Sweet Loretta Marvin…

[quote=“Loretta”]
It is your lot to be a lone voice in the wilderness trying to do good. Embrace it and enjoy it. Just do what seems right to you, and screw the rest. What are they going to do? Fire you?[/quote]

I don’t like the attitude that a persons life is already mapped out at 16. I don’t want to hear that kids are already labelled as failures. Most of my best friends are ‘failures’ by educational standards, but they have done well with their lives and are decent people. I don’t think I should look down on anyone.

The truest fact I can tell you is that I cannot work in the business sector. I hate work for profit, I hate choice for profit, I hate screwing people over for money. Especially when it comes to children. It makes me loose sleep, and does terrible things to my insides. Maybe I am a classic product of a strict Methodist upbringing.
Go ahead and call me a sucker, but I wish to goodness that I could find a place in Taiwan where people were teaching just for the simple fact that education is important. I don’t imagine it is going to happen, so I think more and more that I will go back to England in July and resume my career in Special Needs teaching. Those people are only there becuase they want to help others to get a better life.

Tom Hill do ont give up.

So go and work in the public sector schools, which are even worse.

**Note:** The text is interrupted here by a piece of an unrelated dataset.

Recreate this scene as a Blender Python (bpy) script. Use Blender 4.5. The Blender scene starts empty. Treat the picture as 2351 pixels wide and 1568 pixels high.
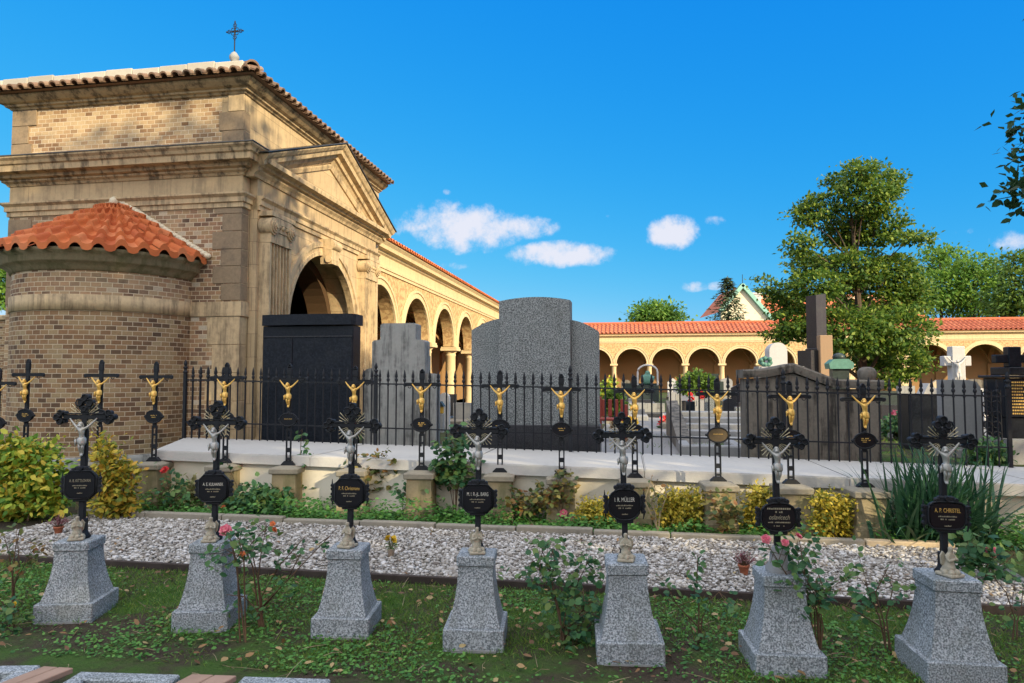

Or go back to blighty and ‘do good’ there. Does Mrs Hill want to do that?

Have you ever considered the impact that you may be having on your no-hope kids if you open their eyes to alternatives? Why not stay where you are and offer ‘careers’ as next year’s club class. You could happily spend a few hours a week teaching people who need to be taught about what other options they have if they don’t fit the system they were born into.

So go and work in the public sector schools, which are even worse. Or go back to blighty and ‘do good’ there. Does Mrs Hill want to do that?

Have you ever considered the impact that you may be having on your no-hope kids if you open their eyes to alternatives? Why not stay where you are and offer ‘careers’ as next year’s club class. You could happily spend a few hours a week teaching people who need to be taught about what other options they have if they don’t fit the system they were born into.[/quote]

Mrs Hill wants to go. But she also wants her career. That is a knotty problem. How to respect her wishes…

I could stay here and do more eye opening, but I, like you, do not like this country. And I need to put my wishes first at some point. I enjoy teaching special needs. I don’t particularly enjoy the 7-11’s anymore. Junior High is great, and I don’t want to go back to the lower age range.
I don’t know how to say it without offending the lifers, but this country just isn’t the right place for Tom.